Heisman moment against Purdue? Six trips to the redzone against Navy? Kamara did slip but how about the first three plays?
Did he ever lead the team to a victory against a team that was of equal talent or that was slightly better?
He put up great statistics. But only one statistic really matters....and you know it.
I said it wasn't all his fault; that's obvious. But how many times did we need two or three first downs to run out the clock? The Pitt game....yeah, he got blind sided but he held onto the ball too long. USC....four shots and nada. Navy....six trips to the redzone and two scores. That's a 9-3 record right there. Stanford....just needed a few first downs on the second-to-last possession.

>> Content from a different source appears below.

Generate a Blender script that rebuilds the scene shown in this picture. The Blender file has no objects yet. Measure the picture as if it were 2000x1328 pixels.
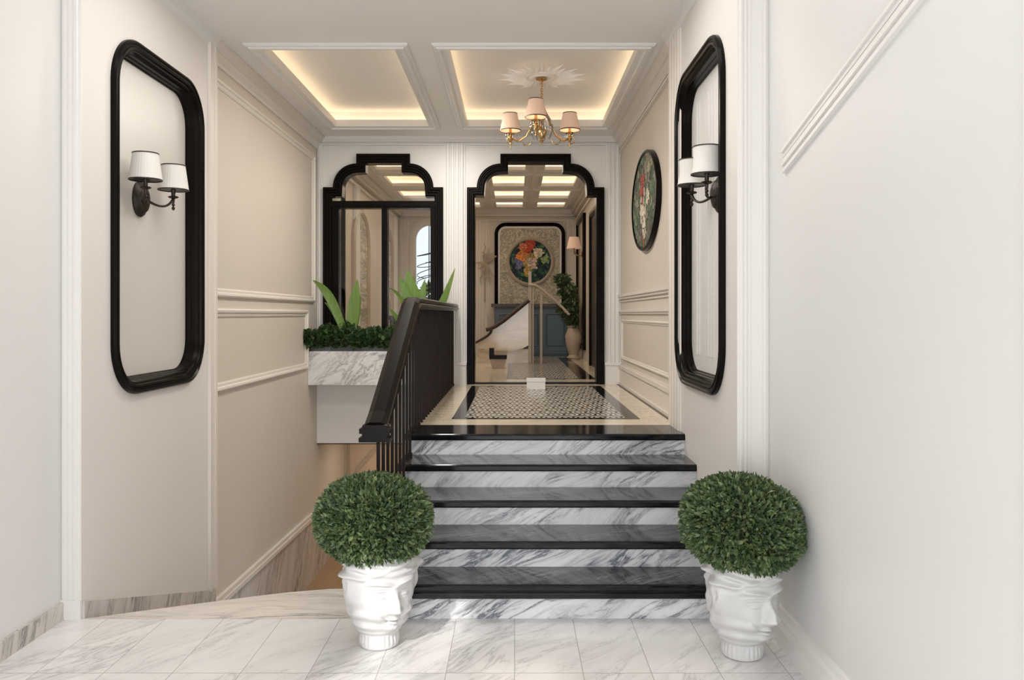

Here's the deal: we hold him in the highest esteem, talk about him as one of the best in college right now and talk about his NFL draft potential (well some do....I really don't give a hoot what he does in the NFL). But would Tim Tebow or Colt McCoy have won those games or not? I think they would have. The problem is that everybody wants to talk about Jimmy playing on Sundays, he's like Peyton Manning or Tom Brady, et.al. That's fine, but the fact is that I'm worried about Saturdays. I'm looking at the here and now and the here and now says Jimmy Clausen was a sub-.500 QB. He never won games that the team shouldn't have won or that could've gone either way. He LED the team to wins over teams they should beat (and lost to some of those teams too) and lost to teams that were on the same level or slightly better.
And that's not a winner to me.
You cant seriously expect a QB to gob 10-0 in those situations. Even Joe Montana failed sometimes. Some of those games required the defense to step up. Jimmy had to score every time he had the ball. If ND had a defense that would only give Jimmy more opportunites to make plays. Then he wouldnt have to make comeback drives in 10 games. We might just be talking about the 1 or 2 he did because he only had to 1 or 2 times.
I believe that Joe Montana had a better winning record against ranked teams. Both Montana and Theisman WON against ranked teams. Don't let the stats blind you.
Also many of Montana's comebacks were as a substitute after Rick Slager and Rusty Lisch didn;t get it done as starters.
Bottom line is,he was good, but he doesn't rank up there with the ones who won the big games.